Assuming, arguendo, that Appellant did not waive the issue by withdrawing his request before the trial court; we conclude he has waived the issue by pleading guilty.[15] "[A] plea of guilty usually constitutes a waiver of all defects and defenses except those concerning the jurisdiction of the court, legality of sentence, and validity of plea." Commonwealth v. Coles, 530 A.2d 453, 457 (Pa.Super. 1987), appeal denied, 559 A.2d 34 (Pa. 1989), quoting Commonwealth v. Johnson, 466 A.2d 636 (Pa.Super. 1983); Commonwealth v. Sisneros, 692 A.2d 1105, 1107 (Pa.Super. 1997), appeal denied, 702 A.2d 1060 (Pa. 1997) (citation omitted). A Rule 600 violation does not impact the trial court's jurisdiction, the legality of sentence, or the validity of the plea. See, e.g., Sisneros, 692 A.2d at 1110; Commonwealth v. Weber, 389 A.2d 1107, 1110 (Pa.Super. 1978); Commonwealth v. Blanchard, 380 A.2d 853, 853 (Pa.Super. 1977), citing Commonwealth v. Roundtree, 326 A.2d 285 (Pa. 1974). Therefore, by pleading guilty to the informations, Appellant waived his argument that the Commonwealth had violated Rule 600(A) and that he was entitled to dismissal of the charges.

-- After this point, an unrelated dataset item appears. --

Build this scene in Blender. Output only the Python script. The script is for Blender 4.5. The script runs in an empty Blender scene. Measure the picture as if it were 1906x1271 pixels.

To the extent that Appellant challenges the trial court's denial of his request to be released on nominal bail, we find that argument to be without merit. No charges were currently pending for the purposes of Rule 600 when Appellant filed his request to be released on nominal bail. Appellant had already pled guilty to the charges and was awaiting sentencing. Rule 600(E) only covers incarceration prior to entry of a guilty plea or the commencement of trial. Furthermore, the trial court stated in its opinion that Appellant conceded at the Rule 600 hearing that he was incarcerated on separate charges for most of the time period in question and was only incarcerated for approximately two months on the instant charges, well below the 180-day threshold of Rule 600(E). Trial Court Opinion, 5/7/13, at 2.

Judgments of sentence affirmed. Judgment Entered.